CONCORD (CBS SF) -- An executive of a Concord real estate company pleaded guilty to a $200 million mortgage fraud scheme that took place during the height of the housing crisis, according to an unsealed plea agreement.

Ayman Shahid, 39, of Danville, was the president of Discovery Sales Inc., a company Albert Seeno III created to market homes built by other companies that he had founded, including Discovery Builders, Inc. and the Albert D. Seeno Construction Co., Inc., among others.

In the plea agreement, Shahid confessed to being part of a scheme that caused banks to approve mortgage loans for unqualified buyers on the basis of false and misleading applications for homes with inflated prices.

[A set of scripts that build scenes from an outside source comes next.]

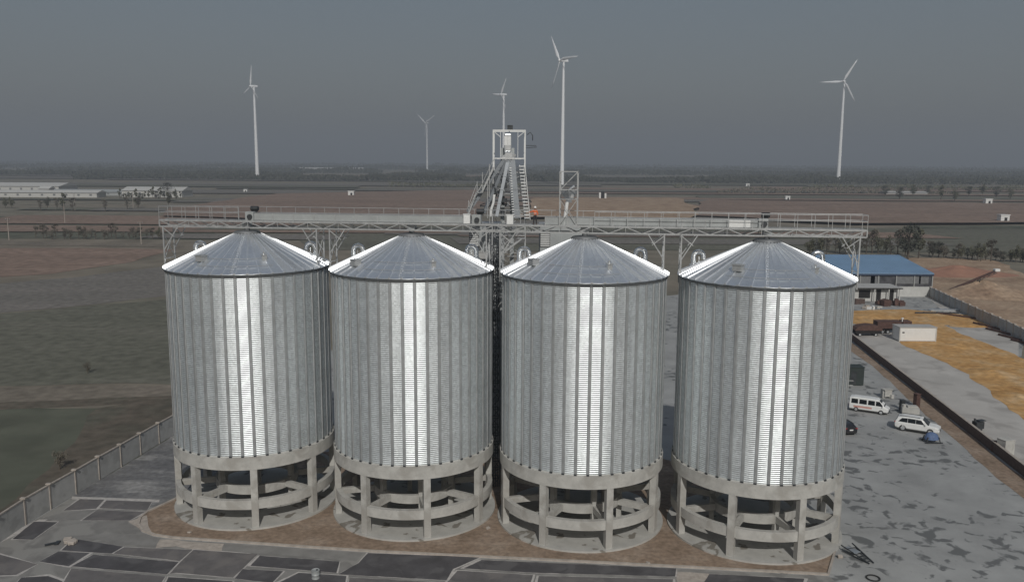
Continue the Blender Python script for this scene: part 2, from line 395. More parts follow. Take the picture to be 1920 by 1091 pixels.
# separately cast slabs: dark, weathered and pale, with mortar showing round most of them
SLABS = [
 ('slab_dark', [(64,978),(108,979),(62,1012),(23,1011)]), ('slab_mid', [(182,956),(272,960),(243,976),(153,976)]),
 ('slab_dark', [(138,1010),(231,1025),(209,1038),(115,1032)]), ('slab_dark', [(109,1034),(168,1037),(129,1062),(74,1053)]),
 ('slab_dark', [(175,1040),(335,1054),(313,1077),(134,1062)]), ('slab_mid', [(233,1026),(361,1031),(337,1052),(212,1038)]),
 ('slab_mid', [(363,1031),(484,1039),(437,1083),(331,1074),(318,1076),(339,1053)]), ('slab_dark', [(487,1042),(637,1053),(631,1074),(469,1061)]),
 ('slab_dark', [(455,1067),(531,1071),(510,1093),(440,1085)]), ('slab_dark', [(690,1037),(900,1045),(850,1067),(837,1088),(634,1077),(672,1056)]),
 ('slab_dark', [(903,1050),(1268,1066),(1266,1081),(1000,1074),(870,1066)]), ('slab_dark', [(1327,1076),(1508,1085),(1500,1108),(1310,1098)]),
 ('slab_mid', [(858,1070),(1000,1078),(985,1120),(820,1112)]), ('slab_mid', [(1010,1080),(1262,1086),(1262,1130),(1000,1124)]),
 ('slab_dark', [(40,1083),(90,1080),(118,1090),(100,1130),(0,1130)]), ('slab_mid', [(134,1066),(310,1081),(280,1130),(100,1124)]),
 ('slab_dark', [(316,1082),(436,1090),(420,1140),(290,1134)]), ('slab_dark', [(520,1094),(560,1074),(650,1080),(640,1130),(500,1126)]),
 ('slab_mid', [(655,1083),(830,1092),(800,1140),(650,1134)]), ('slab_mid', [(0,1040),(70,1058),(30,1078),(-60,1082),(-60,1040)]),
 ('slab_pale', [(116,962),(176,957),(146,975),(70,974)]), ('slab_pale', [(205,1000),(300,1008),(296,1024),(236,1022),(160,1008)]),
 ('slab_pale', [(372,1018),(680,1037),(668,1052),(490,1038),(366,1029)]), ('slab_mid', [(200,938),(285,941),(276,957),(186,953)]),
 ('slab_mid', [(150,936),(196,937),(180,954),(118,958)]),
]
for k, (mm, pts) in enumerate(SLABS):
    P2 = [Vector(G(*p)) for p in pts]
    c = sum(P2, Vector((0, 0))) / len(P2)
    jr = random.Random(k)
    big = []
    for p in P2:
        d = p - c; e_ = jr.choice((.05, .16, .30)); big.append(tuple(c + d * (1 + e_ / max(.8, d.length) * 1.3)))
    if mm != 'slab_pale': sheet('pavement', big, .052 + .0002 * k, MT['joint'], .06, .5)
    sheet('pavement', [tuple(p) for p in P2], .060 + .0002 * k, MT[mm], .05, .6)
sheet('pavement', [(-20,1016),(83,970),(90,974),(-20,1028)], .058, MT['joint'], .08, .6, px=True)
sheet('pavement', [(135,931),(300,937),(298,942),(135,936)], .059, MT['joint'], .08, .7, px=True)
sheet('pavement', [(300,1012),(420,1020),(415,1034),(350,1030),(330,1024),(290,1028)], .072, MT['kerb'], .25, .8, px=True)
sheet('pavement', [(240,978),(276,966),(278,984),(288,1004),(268,996)], .073, MT['kerb'], .1, .8, px=True)
sheet('pavement', [(1270,1072),(1330,1076),(1312,1100),(1640,1100),(1640,1125),(1268,1125)], .074, MT['kerb'], .2, .8, px=True)

# ---------------------------------------------------------------- silos
NP = 44
ZB, ZE, ZC = 8.305, 28.35, 32.1
RW = 8.95
SILO = [(-30.53 + 19.23 * i, 96.8 - 2.409 * i) for i in range(4)]
def corrugated(seed):
    rnd = random.Random(seed)
    lam, A = .21, .022
    rows = int((ZE - ZB) / lam * 6)
    courses = 18; segs = 4
    me_v = []; me_f = []; tone = []
    off = [[rnd.uniform(-1, 1) for _ in range(courses)] for _ in range(NP)]
    pan = [(rnd.uniform(-.012, .012), rnd.uniform(-.015, .02)) for _ in range(NP)]
    ncol = NP * segs
    for j in range(rows + 1):
        z = ZB + (ZE - ZB) * j / rows
        w_ = A * math.cos(2 * PI * (z - ZB) / lam)
        for k in range(ncol):
            p, t = divmod(k, segs)
            t /= segs
            a = 2 * PI * (k / ncol)
            bulge = 4 * t * (1 - t)
            r = RW + w_ - .018 * bulge + bulge * pan[p][1] + (t if t < .99 else 0) * (1 - t) * 4 * pan[p][0]
            me_v.append((r * math.sin(a), -r * math.cos(a), z))
    for j in range(rows):
        c = min(courses - 1, int(j * courses / rows))
        for k in range(ncol):
            k2 = (k + 1) % ncol
            me_f.append((j*ncol+k, j*ncol+k2, (j+1)*ncol+k2, (j+1)*ncol+k))
            tone.append(.5 + .5 * off[k // segs][c] * .38 + .3 * pan[k // segs][0] / .012 + .15 * pan[k // segs][1] / .03)
    me = bpy.data.meshes.new('wall'); me.from_pydata(me_v, [], me_f)
    me.polygons.foreach_set('use_smooth', [True] * len(me_f))
    at = me.attributes.new('tone', 'FLOAT', 'FACE'); at.data.foreach_set('value', tone)
    me.materials.append(MT['wall'])
    return me
def roof_mesh(seed):
    rnd = random.Random(seed)
    v = []; f = []; tone = []
    prof = [(9.26, ZE + .0), (9.25, ZE + .06)] + [(9.25 + (1.25 - 9.25) * t, ZE + .06 + (ZC - ZE - .06) * t) for t in (.16, .33, .5, .66, .83, 1)]
    # across one panel: rib (raised) then flat pan with a faint sag
    cross = [(0, .12), (.045, .12), (.085, .0), (.3, -.012), (.53, -.02), (.77, -.012), (.915, .0), (.955, .12)]
    L = len(prof); n = NP * len(cross)
    for p in range(NP):
        tl = rnd.uniform(-.075, .075)
        for u, h in cross:
            a = 2 * PI * (p + u) / NP
            for i, (r, z) in enumerate(prof):
                hh = (h if i else 0) + tl * (u - .5) * (1 if .1 < u < .9 else 0) + 0
                hh *= (r / 9.25) ** .5
                v.append((r * math.sin(a), -r * math.cos(a), z + hh))
    for k in range(n):
        k2 = (k + 1) % n
        for i in range(L - 1):
            f.append((k*L+i, k2*L+i, k2*L+i+1, k*L+i+1))
            rnd2 = random.Random(seed * 1000 + (k // len(cross)) * 10 + (0 if i < 4 else 1))
            tone.append(rnd2.random())
    me = bpy.data.meshes.new('roof'); me.from_pydata(v, [], f)
    at = me.attributes.new('tone', 'FLOAT', 'FACE'); at.data.foreach_set('value', tone)
    me.materials.append(MT['roof'])
    return me
def link(name, me, parent):
    o = bpy.data.objects.new(name, me); col.objects.link(o); o.parent = parent
    return o
def cone_z(r): return ZE + .06 + (ZC - ZE - .06) * (9.25 - r) / 8.0
# one of each repeated part
sm = MB()
sm.add([(-.17,-RW-.015,ZB),(-.12,-RW-.10,ZB),(.12,-RW-.10,ZB),(.17,-RW-.015,ZB),(-.17,-RW-.015,ZE-.25),(-.12,-RW-.10,ZE-.25),(.12,-RW-.10,ZE-.25),(.17,-RW-.015,ZE-.25)],
       [(0,1,5,4),(1,2,6,5),(2,3,7,6),(4,5,6,7)])
cm = MB(); cm.box(-.37, .37, -9.2, -8.5, .26, 6.95)
im = MB(); im.box(-.27, .27, -4.78, -4.24, .26, 6.6)
fm = MB(); fm.box(-.14, .14, -9.13, -9.03, ZB, ZB + .17)
proto = {}
def gooseneck(parent, al, r):
    m = MB()
    cx, cy = r * math.sin(al), -r * math.cos(al)
    z = cone_z(r)
    dx = 1 if math.sin(al) < 0 else -1
    m.tube([(cx, cy, z - .3), (cx, cy, z + .95)], .27, 12)
    arc = [(cx + dx * .55 * (1 - math.cos(t)), cy, z + .95 + .55 * math.sin(t)) for t in [i * PI / 8 for i in range(8)]]
    m.tube(arc + [(cx + dx * 1.12, cy, z + .7)], .26, 12)
    for t in range(1, 8, 2):
        p = arc[t]; q = arc[t - 1]
        m.tube([q, [q[i] + (p[i] - q[i]) * .25 for i in range(3)]], .29, 12)
    m.beam((cx + dx * .55, cy - .35, z - .1), (cx + dx * .55, cy - .35, z + 1.0), .06)
    m.tube([(cx, cy, z - .25), (cx, cy, z + .12)], .42, 12)
    return m.build('gooseneck_vent', MT['spout'], parent)
def hatch(parent, x, y, z, big):
    m = MB(); rz = math.atan2(y, x) + PI / 2
    if big:
        m.obox((x, y, z + .28), .95, .8, .6, rz).obox((x, y, z + .62), 1.1, .95, .08, rz)
    else:
        m.obox((x, y, z + .22), .5, .5, .6, rz).obox((x, y - .05, z + .56), .62, .62, .08, rz, .15).tube([(x, y, z + .5), (x, y, z + .85)], .12, 8)
    return m.build('roof_hatch', MT['spout'] if not big else MT['steel'], parent, fix=True)
HATCH = [((495,487),(378,490)), ((812,500),(667,498)), ((1142,505),(1000,497)), ((1528,512),(1384,508))]
def on_cone(px, py, cx, cy):
    r = ray(px, py)
    for k in range(700, 1300):
        t = k * .1
        x, y, z = r[0] * t, r[1] * t, CH + r[2] * t
        rr = math.hypot(x - cx, y - cy)
        if rr < 9.2 and z <= cone_z(rr): return (x - cx, y - cy, cone_z(rr))
    return None
SL = ['grain silo at the left end of the row, nearest the long precast fence',
      'second grain silo from the left, left of the elevator tower',
      'grain silo just right of the elevator tower, its apex below the small spout frame',
      'largest grain silo at the right end of the row, nearest the parked white cars']
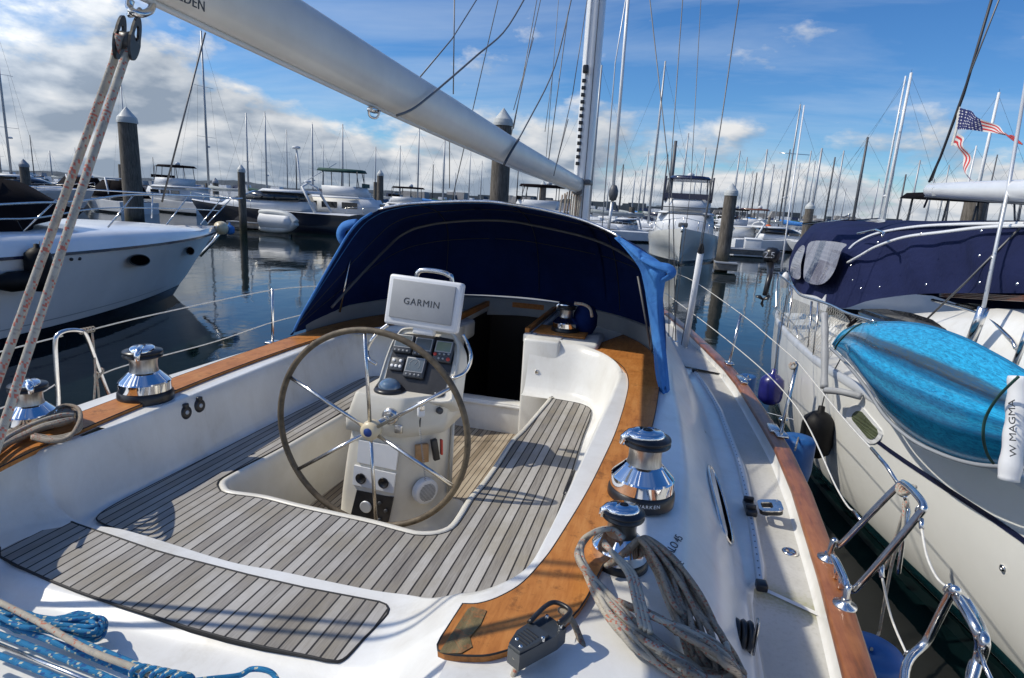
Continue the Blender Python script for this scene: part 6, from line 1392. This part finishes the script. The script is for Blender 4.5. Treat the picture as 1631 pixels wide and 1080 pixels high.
# ---------------------------------------------------------------- docks
def dock(label, pts, w=1.6, boxes=()):
    o = root('floating_dock', label, 'dock'); m = MB()
    P = [V((p.x, p.y, 0)) for p in pts]
    for a, b in zip(P, P[1:]):
        d = (b-a); L = d.length; ang = math.atan2(d.y, d.x); m.box(((a.x+b.x)/2, (a.y+b.y)/2, .28), (L, w, .34), rotz(ang), bev=.02)
    attach(m.build('walkway', 'dock_wood'), o); m = MB()
    for a, b in zip(P, P[1:]):
        d = (b-a); L = d.length; ang = math.atan2(d.y, d.x); m.box(((a.x+b.x)/2, (a.y+b.y)/2, .49), (L, w+.12, .06), rotz(ang))
    attach(m.build('deck_boards', 'far_grey'), o); return o
dock('floating dock running across behind the flybridge cruiser and the capped piling', [at0(1080, 48), at0(1235, 50)], 2.0)
dock('floating dock under the grey dinghy and the trawler at left', [at0(372, 37), at0(470, 37.5)], 1.6)
dock('small dock float gripping the foot of the tall piling at right', [at0(1136, 33.6), at0(1172, 33.6)], 1.0)
dock('floating dock beyond the small boats at right', [at0(1180, 70), at0(1420, 74)], 2.4)
dock('long far dock across the water left of the mast', [at0(120, 62), at0(760, 95)], 2.4)
def dockbox(px, D, w, h, label):
    p = at0(px, D); o = root('dock_box', label, 'dock box', None, (p.x, p.y, 0)); attach(MB().box((p.x, p.y, .52+h/2), (w, .8, h), bev=.05).build('chest', 'far_white'), o); attach(MB().box((p.x, p.y, .55+h), (w+.08, .88, .1), bev=.03, taper=(.96, .8)).build('lid', 'white_paint'), o)
dockbox(1196, 49.5, 1.2, .75, 'white dock box standing on the dock right of the tall piling'); dockbox(1152, 49.5, .8, .75, 'white dock box standing on the dock just left of the tall piling')

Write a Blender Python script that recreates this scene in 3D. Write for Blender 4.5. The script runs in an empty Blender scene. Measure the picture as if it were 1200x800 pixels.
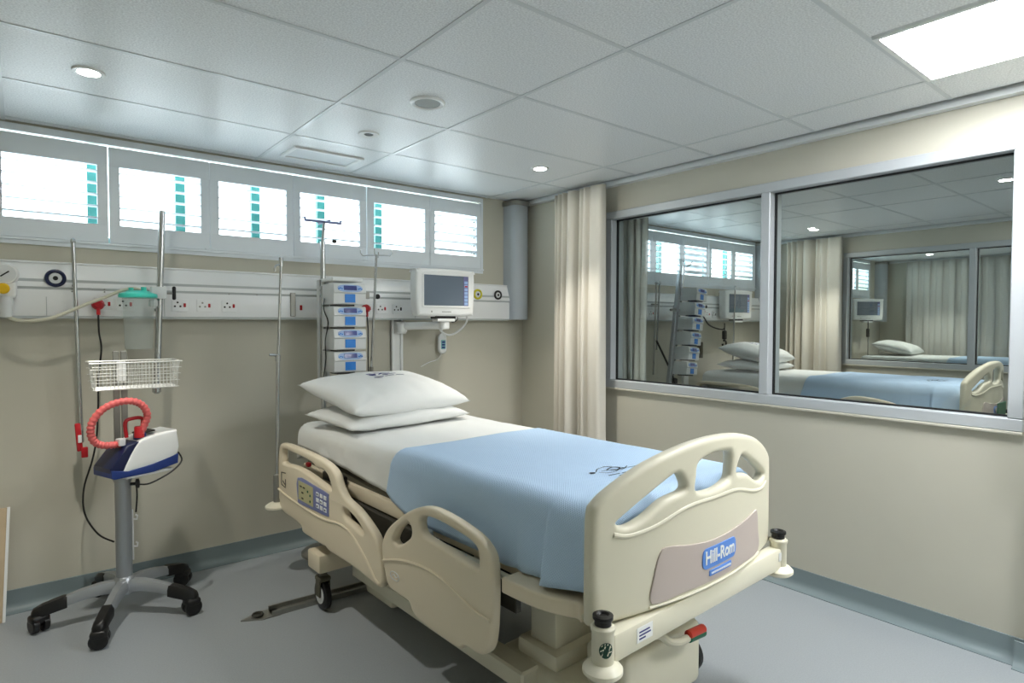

Between 2006 and 2008, over 325 homes were built under the scheme, amounting to sales in excess of $200 million, prosecutors said.

Foreclosures and short sales from the homes amounted to approximately $75 million in losses, according to prosecutors. Fannie Mae and Freddie Mac, which purchased mortgage loans used to pay for the homes, lost roughly $3.5 million.

U.S. Attorney Melinda Haag said in a statement that Shahid and his coconspirators were responsible for saddling the banking system with dozens of fraudulent mortgage loans without regard for the damage those loans would cause to individual home buyers, investors and the economy as a whole.

"Shahid fraudulently inflated the price of homes purchased by individuals who were unable to pay their mortgages in the long run," Haag said. "By doing this to serve their own narrow economic interests, Shahid, and actors like him, contributed to the housing bubble."

Under the plea agreement, Shahid admitted to directing employees to offer significant cash offers and other incentives to new home buyers in an effort to drive up the price of the homes.

In some cases the homes were worth less than the loan amounts, according to court documents. Prosecutors alleged that Discovery Sales made little or no effort to determine the true value of the homes.

To hide the incentives, Discovery Sales worked with Wells Fargo and J.P. Morgan Chase, which prosecutors described as "preferred lenders," who knew that the incentives were not being disclosed in loan files, prosecutors said.

When those lenders were not involved, Shahid and his employees took pains to hide the amount of cash being offered so that lenders would approve the buyers' loans, despite the fact that they had little money of their own, according to court documents.

The inflated prices allowed Seeno's construction companies to secure credit based on the inflated value of the homes, which were being used to finance property acquisitions or to build new homes, according to court documents.

Shahid is now facing 30 years in prison, a $1 million fine or twice the gain or loss of the scheme, and restitution to be decided by the court.

He is next due in court on Dec. 10 for a status hearing.